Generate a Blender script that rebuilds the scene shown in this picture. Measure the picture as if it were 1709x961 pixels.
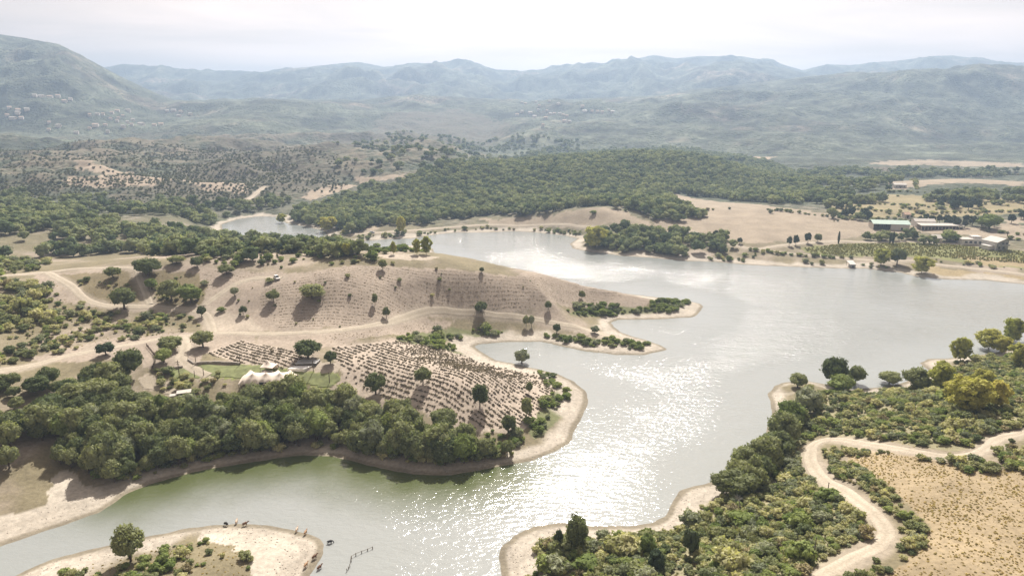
import bpy, bmesh, math, random
import numpy as np
from mathutils import Vector
R = math.radians
random.seed(7); RNG = np.random.default_rng(7)
scene = bpy.context.scene
for o in list(bpy.data.objects): bpy.data.objects.remove(o)
COL = scene.collection

# ------------------------------------------------------------------ camera
CAM_H = 100.0; PITCH = R(14.3); FPX = 1139.0; PCX, PCY = 854.5, 480.5
cam_d = bpy.data.cameras.new('camera'); cam = bpy.data.objects.new('camera', cam_d); COL.objects.link(cam)
cam_d.sensor_width = 36.0; cam_d.lens = 36.0 * FPX / 1709.0
cam_d.clip_start = 1.0; cam_d.clip_end = 60000.0
cam.location = (0, 0, CAM_H); cam.rotation_euler = (math.pi/2 - PITCH, 0, 0)
scene.camera = cam

# ------------------------------------------------------------------ sky, sun, exposure
SUN_EL, SUN_AZ = R(45), R(6)            # azimuth clockwise from +Y (the viewing direction)
w = bpy.data.worlds.new('World'); scene.world = w; w.use_nodes = True
nt = w.node_tree; nt.nodes.clear(); L = nt.links
out = nt.nodes.new('ShaderNodeOutputWorld'); bg = nt.nodes.new('ShaderNodeBackground')
sky = nt.nodes.new('ShaderNodeTexSky'); sky.sky_type = 'NISHITA'; sky.sun_disc = False
sky.sun_elevation = SUN_EL; sky.sun_rotation = SUN_AZ; sky.altitude = 200
sky.air_density = 1.0; sky.dust_density = 5.0; sky.ozone_density = 1.0
tc = nt.nodes.new('ShaderNodeTexCoord')
sep = nt.nodes.new('ShaderNodeSeparateXYZ'); L.new(tc.outputs['Generated'], sep.inputs[0])
def wmath(op, a, b=None):
    n = nt.nodes.new('ShaderNodeMath'); n.operation = op
    for i, v in enumerate((a, b)):
        if v is None: continue
        if isinstance(v, (int, float)): n.inputs[i].default_value = v
        else: L.new(v, n.inputs[i])
    return n.outputs[0]
zc = wmath('ADD', wmath('MAXIMUM', sep.outputs[2], 0.0), 0.10)
comb = nt.nodes.new('ShaderNodeCombineXYZ')
L.new(wmath('MULTIPLY', wmath('DIVIDE', sep.outputs[0], zc), 0.55), comb.inputs[0])
L.new(wmath('DIVIDE', sep.outputs[1], zc), comb.inputs[1])
cn = nt.nodes.new('ShaderNodeTexNoise'); cn.inputs['Scale'].default_value = 0.75; cn.inputs['Detail'].default_value = 7
cn.inputs['Roughness'].default_value = 0.56; cn.inputs['Distortion'].default_value = 0.6
L.new(comb.outputs[0], cn.inputs['Vector'])
cr = nt.nodes.new('ShaderNodeMapRange'); L.new(cn.outputs['Fac'], cr.inputs['Value'])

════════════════

== TASK PROMPT ==
Reproduce the material in full, word for word, and omit the pictures.

== SOLUTION FOR THIS TASK ==
Generate a Blender script that rebuilds the scene shown in this picture. Measure the picture as if it were 1709x961 pixels.
import bpy, bmesh, math, random
import numpy as np
from mathutils import Vector
R = math.radians
random.seed(7); RNG = np.random.default_rng(7)
scene = bpy.context.scene
for o in list(bpy.data.objects): bpy.data.objects.remove(o)
COL = scene.collection

# ------------------------------------------------------------------ camera
CAM_H = 100.0; PITCH = R(14.3); FPX = 1139.0; PCX, PCY = 854.5, 480.5
cam_d = bpy.data.cameras.new('camera'); cam = bpy.data.objects.new('camera', cam_d); COL.objects.link(cam)
cam_d.sensor_width = 36.0; cam_d.lens = 36.0 * FPX / 1709.0
cam_d.clip_start = 1.0; cam_d.clip_end = 60000.0
cam.location = (0, 0, CAM_H); cam.rotation_euler = (math.pi/2 - PITCH, 0, 0)
scene.camera = cam

# ------------------------------------------------------------------ sky, sun, exposure
SUN_EL, SUN_AZ = R(45), R(6)            # azimuth clockwise from +Y (the viewing direction)
w = bpy.data.worlds.new('World'); scene.world = w; w.use_nodes = True
nt = w.node_tree; nt.nodes.clear(); L = nt.links
out = nt.nodes.new('ShaderNodeOutputWorld'); bg = nt.nodes.new('ShaderNodeBackground')
sky = nt.nodes.new('ShaderNodeTexSky'); sky.sky_type = 'NISHITA'; sky.sun_disc = False
sky.sun_elevation = SUN_EL; sky.sun_rotation = SUN_AZ; sky.altitude = 200
sky.air_density = 1.0; sky.dust_density = 5.0; sky.ozone_density = 1.0
tc = nt.nodes.new('ShaderNodeTexCoord')
sep = nt.nodes.new('ShaderNodeSeparateXYZ'); L.new(tc.outputs['Generated'], sep.inputs[0])
def wmath(op, a, b=None):
    n = nt.nodes.new('ShaderNodeMath'); n.operation = op
    for i, v in enumerate((a, b)):
        if v is None: continue
        if isinstance(v, (int, float)): n.inputs[i].default_value = v
        else: L.new(v, n.inputs[i])
    return n.outputs[0]
zc = wmath('ADD', wmath('MAXIMUM', sep.outputs[2], 0.0), 0.10)
comb = nt.nodes.new('ShaderNodeCombineXYZ')
L.new(wmath('MULTIPLY', wmath('DIVIDE', sep.outputs[0], zc), 0.55), comb.inputs[0])
L.new(wmath('DIVIDE', sep.outputs[1], zc), comb.inputs[1])
cn = nt.nodes.new('ShaderNodeTexNoise'); cn.inputs['Scale'].default_value = 0.75; cn.inputs['Detail'].default_value = 7
cn.inputs['Roughness'].default_value = 0.56; cn.inputs['Distortion'].default_value = 0.6
L.new(comb.outputs[0], cn.inputs['Vector'])
cr = nt.nodes.new('ShaderNodeMapRange'); L.new(cn.outputs['Fac'], cr.inputs['Value'])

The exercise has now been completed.